The multimeter we have has a blown fuse :|

Would cleaning the electrical contacts solve anything, or is it the actual sensor that is bad? I am quite sure it is my TPS, because now when I press on the gas harder, the car responds better (due to the above routine maintnence I think), but it will hit a certain RPM, then it surges forward much faster, then climbs slowly again after a bit. Thanks.
 
Would I need a TPS from a 420a? There is an auction on ebay for a TPS that works for: eclipse, laser, and talon, galant, sonata, stealth, 3000gt all turbo and non-turbo models. Yeah, I know its ebay, so I figured I'd ask first. Still gotta do a resistance check. Thanks.
 
My 1st gen has the same problem, and once it gets to 3000rpm it's just fine, I guess I should check my TPS since my plugs and wires are new.
 
Ha, I was just about to reply to your old thread when I saw someone posted in this one. :D If your still having idle issues, try cleaning your throttle body. That helped my engine in general ALOT. Just be careful not to break the gasket on the tb though, mine was already broken. But yea, reading your other thread, sounds like your tps is bad too. But do a resistance check first.

Anyone have a reply to my last post yet?
 
I tested the TPS, and it seems to check out. :confused: I pulled the lever very slowly, and the resistance either went up or down, depending on the polarity, but it did not seem to jump at all. It did lag a bit towards the end when the throttle was almost open all the way, but it didn't spike or anything. I tested both pins 1&2 and then 2&3 on 10, then 1000. I'll check my plug wires I guess, I really thought it was my TPS though.
 
j_eclipse96 said:
I tested the TPS, and it seems to check out. :confused: I pulled the lever very slowly, and the resistance either went up or down, depending on the polarity, but it did not seem to jump at all. It did lag a bit towards the end when the throttle was almost open all the way, but it didn't spike or anything. I tested both pins 1&2 and then 2&3 on 10, then 1000. I'll check my plug wires I guess, I really thought it was my TPS though.


I have the same problem, my 93 non turbo talon was just added a turbo conversion, but when I finished and started it, the rpm went to 2500 - 3000 and stayed there but it runs rough and the idle surges but the rpm stays constant.
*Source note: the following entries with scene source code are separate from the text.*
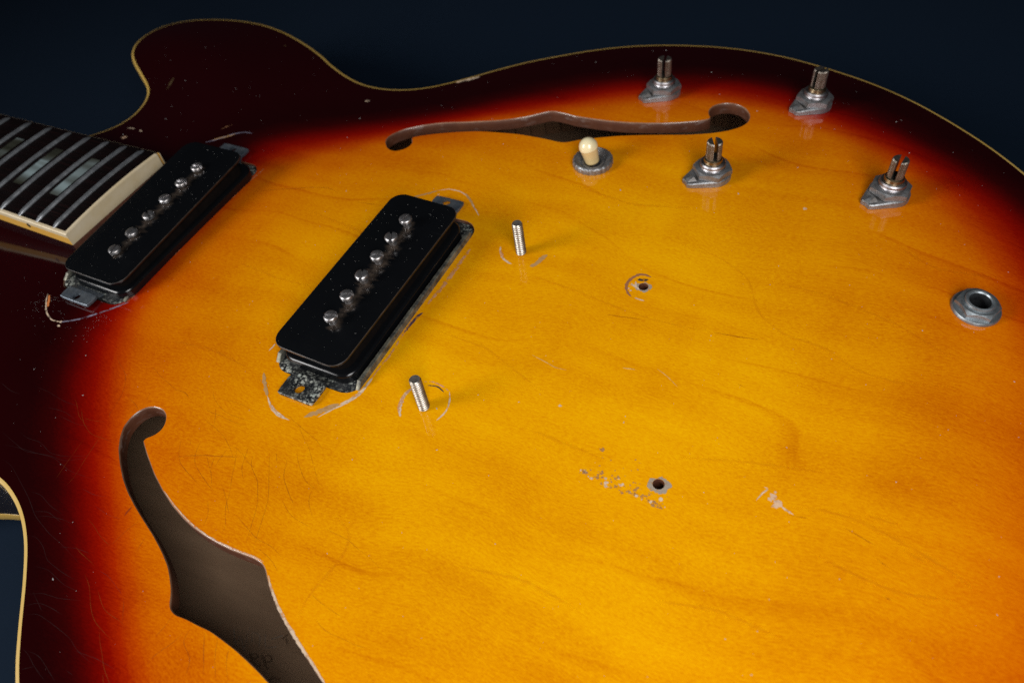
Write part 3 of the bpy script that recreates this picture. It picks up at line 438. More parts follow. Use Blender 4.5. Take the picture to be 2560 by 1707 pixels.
MAT = dict(
    burst=mat_sunburst(),
    rim=mat_simple('dark_side_lacquer', (.006, .0035, .004), .35, coat=1, spec=.3),
    binding=mat_simple('aged_amber_binding', (.56, .34, .055), .4, var=(.62, .42, .12), vscale=60, vamt=.6, coat=.6),
    cream=mat_simple('cream_binding', (.66, .56, .40), .38, var=(.58, .46, .27), vscale=160, vamt=.5, coat=.3),
    gold_side=mat_simple('yellowed_binding', (.64, .33, .05), .35, var=(.72, .42, .09), vscale=90, vamt=.5, coat=.5),
    inner=mat_simple('bare_inner_wood', (.22, .135, .080), .8, var=(.30, .19, .115), vscale=60, vamt=.5, bump=.25, bscale=500, spec=.2, aniso=(.6, 3, 1)),
    lining=mat_simple('lining_wood', (.17, .085, .046), .8, var=(.24, .13, .07), vscale=120, bump=.3, spec=.15),
    fwall=mat_fhole_wall(),
    edge=mat_simple('lacquer_edge', (.12, .040, .015), .4, var=(.27, .17, .11), vscale=150, vamt=.5, coat=.6),
    board=mat_fretboard(),
    pearl=mat_pearl(),
    fret=mat_steel('fret_wire', (.72, .75, .79), (.56, .59, .63), .33, 240, .05),
    neck=mat_simple('dark_cherry_neck_lacquer', (.013, .0035, .0045), .3, coat=1, spec=.3),
    rawneck=mat_simple('rough_mahogany', (.17, .055, .026), .8, var=(.07, .022, .012), vscale=260, vamt=.5, bump=.6, bscale=700),
    black=mat_black_plastic(),
    tape=mat_simple('dark_coil_tape', (.0028, .0024, .0024), .95, var=(.006, .0045, .004), vscale=240, vamt=.4, bump=.3, bscale=900, spec=.04),
    patina=mat_patina(),
    wallmetal=mat_steel('dull_bracket_edge', (.05, .052, .055), (.26, .25, .19), .5, 300, .3, .6),
    tabsteel=mat_steel('blued_steel_tab', (.12, .15, .19), (.20, .225, .25), .48, 330, .3, .8),
    screw=mat_steel('worn_nickel', (.62, .62, .64), (.36, .32, .30), .36, 420, .12, .95),
    post=mat_steel('bright_steel_thread', (.56, .52, .46), (.38, .34, .28), .40, 300, .05, 1.0),
    zinc=mat_steel('dull_zinc', (.36, .385, .41), (.22, .205, .195), .48, 260, .5, .85),
    shaft=mat_steel('aged_brass_shaft', (.26, .235, .205), (.17, .145, .12), .46, 420, .2, .95),
    collar=mat_steel('yellow_brass_collar', (.38, .30, .18), (.24, .185, .11), .34, 400, .08, 1.0),
    bush=mat_steel('nickel_bushing', (.42, .42, .45), (.29, .24, .22), .42, 380, .1, 1.0),
    jack=mat_steel('nickel_jack', (.33, .375, .405), (.22, .24, .25), .44, 330, .15, .85),
    tip=mat_simple('cream_plastic', (.74, .66, .42), .22, var=(.70, .60, .36), vscale=60, coat=.6, spec=.5),
    tipbase=mat_simple('amber_cream_plastic', (.68, .47, .20), .28, var=(.66, .50, .25), vscale=90, coat=.4),
    dotm=mat_simple('black_side_dot', (.01, .009, .009), .4),
    thread_dirt_shade=mat_steel('dirty_shaded_thread_root', (.24, .22, .20), (.13, .115, .10), .5, 300, .1, .7),  # root grime, with the shade of the groove put into the colour
    socket=mat_steel('dark_socket', (.05, .055, .06), (.02, .02, .022), .4, 300, .1, .6),
    rubbed=mat_simple('rubbed_plastic_edge', (.010, .009, .009), .45, var=(.05, .035, .025), vscale=260, vamt=.3),
    slot=mat_simple('dark_brown_slot', (.035, .022, .016), .7),  # plain dark brown for the floor of the screw slots
    void=mat_simple('dark_hole', (.02, .012, .008), .8),
    dust=mat_simple('pale_dust', (.38, .38, .37), .9, spec=.1),
    grime=mat_line('brown_grime', (.075, .055, .042), .75, 500, 0.0),
    table=None,
)
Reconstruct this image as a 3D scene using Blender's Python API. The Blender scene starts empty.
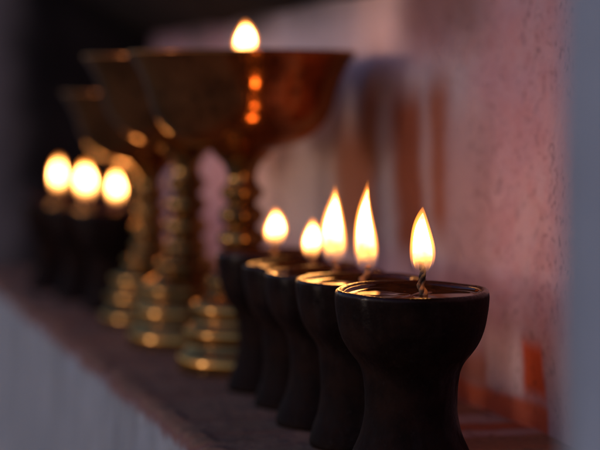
import bpy, bmesh, math, random
from mathutils import Vector, noise, Matrix

random.seed(7)
S = bpy.context.scene
C = S.collection
PI = math.pi

# ------------------------------------------------------------------ frame of the niche
# local x runs along the ledge (away from the camera), local y points out of the wall
ANG = math.atan2(.9682, -.2504)
P0 = Vector((.051, .96, 0))
AX = Vector((-.2504, .9682, 0))
IN = Vector((.9682, .2504, 0))          # into the wall
FRONT, BACK = -.083, .094               # ledge edge and back wall, measured along IN
NEAR, FAR = -.386, 1.16                 # ends of the niche along AX


def W(s, t, z):
    return P0 + AX * s + IN * t + Vector((0, 0, z))


# ------------------------------------------------------------------ helpers
def link(name, bm, mat=None, parent=None, smooth=True):
    me = bpy.data.meshes.new(name)
    bmesh.ops.recalc_face_normals(bm, faces=bm.faces)
    bm.to_mesh(me)
    bm.free()
    if smooth:
        for p in me.polygons:
            p.use_smooth = True
    o = bpy.data.objects.new(name, me)
    C.objects.link(o)
    if mat:
        me.materials.append(mat)
    if parent:
        o.parent = parent
    return o


def thing(name, label, cat, loc, rz=0, group=None):
    o = bpy.data.objects.new(name, None)
    o.empty_display_size = .02
    C.objects.link(o)
    o.location = loc
    o.rotation_euler = (0, 0, rz)
    o['label'] = label
    o['category'] = cat
    if group:
        o['group'] = group
    return o


def lathe(bm, prof, n=72, wob=0.0, seed=0, freq=6.0, lumps=0.0):
    """profile of (r, z); r == 0 closes with a pole"""
    rings = []
    off = Vector((seed * 3.7, seed * 1.3, seed * 2.1))
    for r, z in prof:
        if r < 1e-7:
            rings.append([bm.verts.new((0, 0, z))])
            continue
        ring = []
        for i in range(n):
            a = 2 * PI * i / n
            x, y = math.cos(a), math.sin(a)
            k = 1.0
            dz = 0.0
            if wob:
                k += wob * noise.noise(Vector((x * 1.1, y * 1.1, z * 14)) + off)
                dz = wob * .030 * noise.noise(Vector((x * 1.3, y * 1.3, 5.0)) + off)
            if lumps:
                k += lumps * noise.noise(Vector((x * freq, y * freq, z * 170)) + off)
            ring.append(bm.verts.new((r * k * x, r * k * y, z + dz)))
        rings.append(ring)
    for A, B in zip(rings[:-1], rings[1:]):
        if len(A) == 1 and len(B) == 1:
            continue
        for i in range(n):
            j = (i + 1) % n
            if len(A) == 1:
                bm.faces.new((A[0], B[i], B[j]))
            elif len(B) == 1:
                bm.faces.new((A[i], B[0], A[j]))
            else:
                bm.faces.new((A[i], B[i], B[j], A[j]))


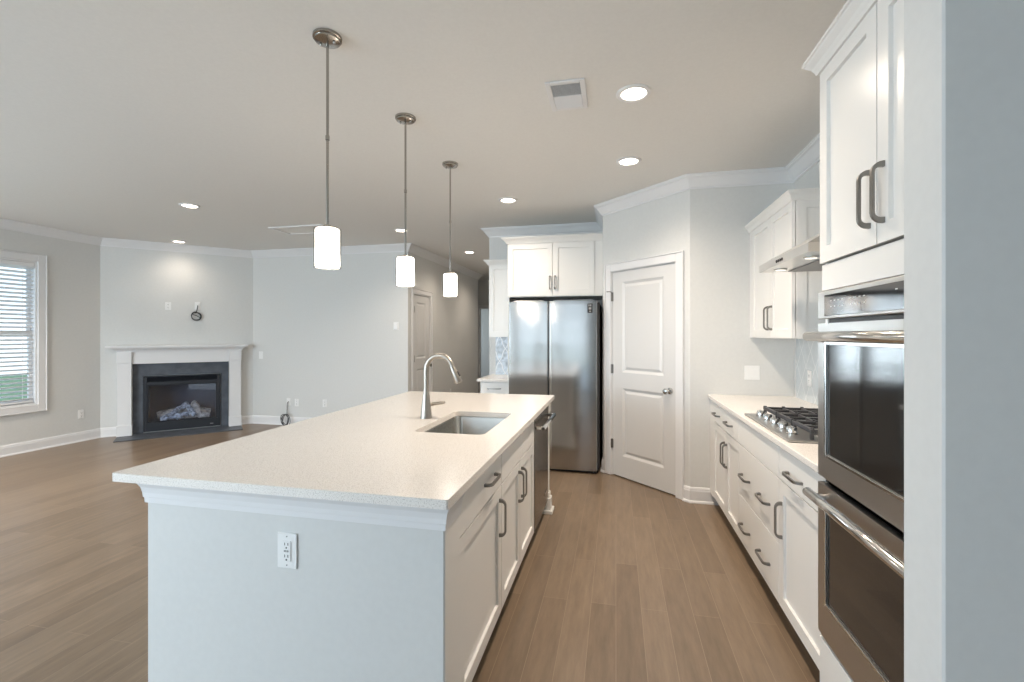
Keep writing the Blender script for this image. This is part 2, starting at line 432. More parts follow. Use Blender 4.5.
def wall_open(mb, a0, a1, opens, mk):
    """fill a wall strip a0..a1 around openings (b0,b1,z0,z1), mk(b0,b1,z0,z1) adds one box"""
    x = a0
    for b0, b1, z0, z1 in sorted(opens):
        if b0 > x: mk(x, b0, 0, H)
        if z0 > 0: mk(b0, b1, 0, z0)
        if z1 < H: mk(b0, b1, z1, H)
        x = b1
    if x < a1: mk(x, a1, 0, H)
    return mb

WIN = [(3.40, 4.34, 0.563, 2.305), (1.98, 2.92, 0.563, 2.305), (0.22, 1.78, 0.563, 2.305), (-1.68, -0.12, 0.563, 2.305)]
m = MB(); sobj('wall_left', wall_open(m, YR - T, 5.11, WIN, lambda a, b, c, d: m.box(XL - T, XL, a, b, c, d)), WALL)
RW = [(-2.95, -0.35, 0.0, 2.3), (-6.3, -3.7, 0.563, 2.305)]
m2 = MB(); sobj('wall_rear', wall_open(m2, XL, 1.92, RW, lambda a, b, c, d: m2.box(a, b, YR - T, YR, c, d)), WALL)

# fireplace wall: local frame s along, y depth into the room is -y
FL = math.hypot(DB[0] - DA[0], DB[1] - DA[1]); FANG = math.atan2(DB[1] - DA[1], DB[0] - DA[0])
FM = Matrix.Translation((DA[0], DA[1], 0)) @ Matrix.Rotation(FANG, 4, 'Z')   # local +x along wall, -y into the room
m3 = MB(FM); sobj('wall_fireplace', wall_open(m3, 0, FL, [(0.50, 1.37, 0.06, 0.79)], lambda a, b, c, d: m3.box(a, b, 0, T, c, d)), WALL)
sobj('wall_back', MB().box(DB[0], XH - T, YB, YB + T, 0, H), WALL)
HD = (6.575, 7.225, 0.0, 2.045)
m4 = MB(); sobj('wall_hall', wall_open(m4, YB, YHE, [HD], lambda a, b, c, d: m4.box(XH - T, XH, a, b, c, d)), WALL)
sobj('wall_hall_near', MB().box(-5.0, XH - T, YHE - T, YHE, 0, H), WALL)
FD = (-3.25, -2.35, 0.0, 2.05)
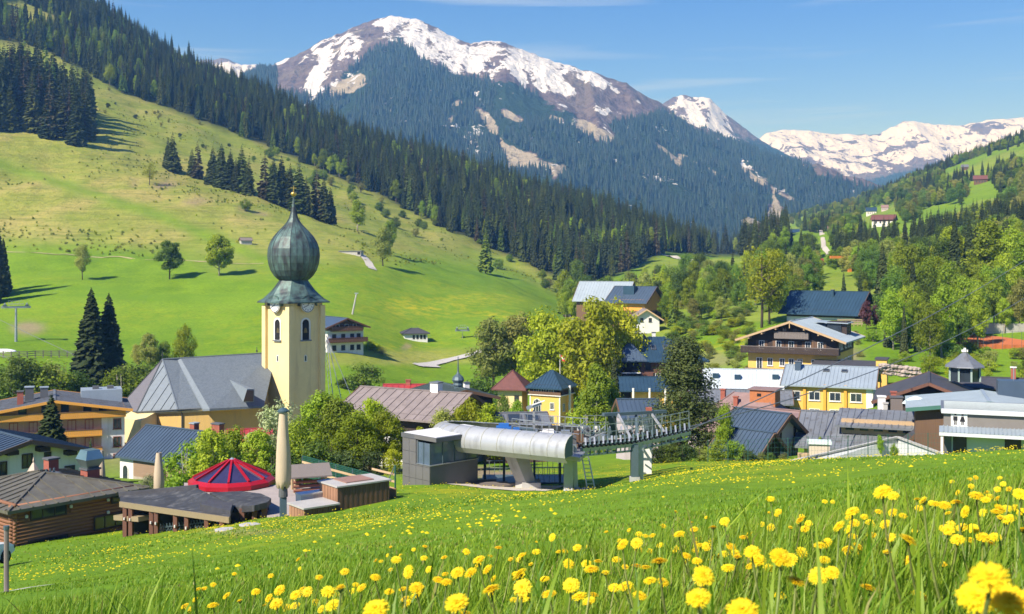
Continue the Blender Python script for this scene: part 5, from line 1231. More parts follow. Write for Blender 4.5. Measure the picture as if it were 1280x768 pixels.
for y_ in (0.03, 0.7, 1.3): MB().box(-0.05, 0.03, y_ - .035, y_ + .035, cz_(582.5), cz_(555)).build('window_bar', M_STEEL_DK, oc)
MB().add([(0.02, -0.01, cz_(582)), (Wc, -0.01, cz_(582)), (Wc, -0.01, cz_(555)), (0.02, -0.01, cz_(555))], [(0, 1, 2, 3)]).build('front_window', glass('cabin_glass', (0.10, 0.14, 0.18), 0.03), oc)
for x_ in (1.1, 2.2, 3.3, 4.35): MB().box(x_ - .04, x_ + .04, -0.06, 0.02, cz_(582.5), cz_(555)).build('window_bar', M_STEEL_DK, oc)
MB().box(-0.1, Wc, -0.14, 1.4, cz_(583) + .003, cz_(582)).build('window_sill', M_METAL, oc)
MB().box(-0.10, Wc + 1.4, -0.75, Dc + 0.1, Hc + .002, Hc + 0.30).build('roof_edge', M_DGREY, oc)
MB().box(0.05, Wc + 1.25, -0.6, Dc - 0.05, Hc + .302, Hc + 0.33).build('roof_membrane', mat('white_membrane', (0.66, 0.66, 0.64), 0.7, 0.08), oc)
MB().box(-0.12, -0.101, -0.74, 1.6, Hc + .02, Hc + .29).build('facade_panel', M_PANEL, oc)
# hood: a U-shaped half pipe that wraps round the rear bull wheel
A_ = P(716, 562, 73.5); B_ = P(592, 550, 78.5); C_ = P(606, 544, 85.0); D_ = P(738, 550, 82.5)
cen = (B_ + C_) / 2
path = [A_.lerp(B_, k / 6) for k in range(7)]
dirv = (B_ - A_).normalized(); mid_r = (C_ - B_).length / 2; sidev = (C_ - B_).normalized()
for k in range(1, 9):
    a = math.pi * k / 9; path.append(cen - sidev * (mid_r * math.cos(a)) + dirv * (mid_r * math.sin(a)))
path += [C_.lerp(D_, k / 6) for k in range(7)]
path = [Vector((p.x, p.y, p.z)) for p in path]
rad = 1.05
def hood_ring(i):
    p = path[i]; t = path[min(i+1, len(path)-1)] - path[max(i-1, 0)]; t.z = 0; t.normalize(); out = Vector((t.y, -t.x, 0)) 
    if (p - cen).dot(out) < 0 and 6 < i < 15: out = -out
    return p, out
rings = []
angs = [-20, -5, 12, 30, 48, 66, 84, 100]
sgn0 = None
for i in range(len(path)):
    p, out = hood_ring(i)
    if out.dot(p - Vector((cen.x + 3.5, (A_.y + D_.y) / 2, p.z))) < 0: out = -out
    rings.append([p + out * (rad * math.cos(R(a))) * 0.95 + Vector((0, 0, rad * math.sin(R(a)) - 0.1)) for a in angs])
na = len(angs)
for i0_ in range(0, len(path) - 1):       # each bent sheet of the hood is a panel
    mb = MB(); v = rings[i0_] + rings[i0_ + 1]
    mb.add(v, [(j, na + j, na + j + 1, j + 1) for j in range(na - 1)]); o = sm_(mb, 'hood_panel', M_HOOD, smooth=True)
    mb = MB()
    for j in range(na - 1): mb.bar(rings[i0_][j], rings[i0_][j+1], 0.06, 0.05)
    sm_(mb, 'hood_seam', M_HOOD_IN)
    a, b = rings[i0_][0], rings[i0_+1][0]; c = (path[i0_] - a); c.z = 0; c2 = (path[i0_+1] - b); c2.z = 0
    mb = MB(); mb.add([a, b, b + c2*0.35 - Vector((0, 0, .38)), a + c*0.35 - Vector((0, 0, .38))], [(0, 1, 2, 3)]); sm_(mb, 'hood_skirt', M_HOOD_IN)
# dark mouth of the hood at the front end
mb = MB(); r0 = rings[0]; mb.add(r0 + [path[0] + Vector((0, 0, 0.9)), path[0] + Vector((0, 0, -0.4))], [tuple(range(na + 2))]); sm_(mb, 'hood_mouth', M_STEEL_DK)
# inner deck with machinery, walkway railings
mb = MB(); zd = min(A_.z, D_.z) + 0.15
mb.slab([Vector((A_.x + .5, A_.y + 0.6, zd)), Vector((D_.x + .5, D_.y - 0.5, zd)), Vector((C_.x, C_.y - .4, zd + .3)), Vector((B_.x, B_.y + .4, zd + .3))], 0.3); sm_(mb, 'machine_deck', M_METAL)
mb = MB(); c_ = (B_ + C_) / 2 + Vector((0.6, 0, 0.1)); mb.lathe([(2.3, c_.z), (2.3, c_.z + .3), (2.0, c_.z + .32), (2.0, c_.z + .1)], 28, c=(c_.x, c_.y)); sm_(mb, 'bull_wheel', M_STEEL_DK)
for (x_, y_, w_, dp, h_, m) in ((1.0, 80, 1.6, 1.0, 0.9, M_STEEL_DK), (2.6, 80.5, 1.2, 1.2, 0.7, M_WINFR), (-0.6, 81.5, 1.1, 0.8, 1.0, mat('blue_motor', (0.03, 0.14, 0.42), 0.5, 0.1)), (3.8, 79.5, 0.9, 0.9, 0.8, M_METAL), (0.3, 78.8, 0.7, 0.6, 1.1, mat('blue_motor', (0.03, 0.14, 0.42))), (4.6, 78.5, 0.8, 0.7, 0.9, M_WOOD_BRN)):
    mb = MB(); mb.box(x_ - w_/2, x_ + w_/2, y_ - dp/2, y_ + dp/2, zd + .01, zd + h_).box(x_ - w_/3, x_ + w_/3, y_ - dp/3, y_ + dp/3, zd + h_ + .002, zd + h_ + .2); sm_(mb, 'drive_unit', m)
def railing(a, b, n, h=1.0, name='railing'):
    mb = MB(); a = Vector(a); b = Vector(b)
    for k in range(n + 1): p = a.lerp(b, k / n); mb.bar(p, p + Vector((0, 0, h)), 0.04)
    for z_ in (h, h * 0.5): mb.bar(a + Vector((0, 0, z_)), b + Vector((0, 0, z_)), 0.04)
    return sm_(mb, name, M_METAL)
railing(P(640, 541, 79), P(724, 552, 76.5), 9); railing(P(650, 534, 82), P(735, 541, 80.5), 9); railing(P(724, 552, 76.5), P(735, 541, 80.5), 4)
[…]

When I changed the throttle body, the new TPS has a forth wire (black) that my old connector didn't have. I connected all the green wires by matching the colours. Does anyone know if the black wire is a ground or where it goes?
 
Okay, I checked the coil pack (used guide from 2gnt.com). I couldn't get a reading from the primary coil check, but the secondary check read about 16 ohms, about 3 ohms above normal according to the guide. I checked my wires as well, and the contacts look clean (thats the only way I could think of checking the wires). So should I replace the coil pack, or just try swapping my plug wires first?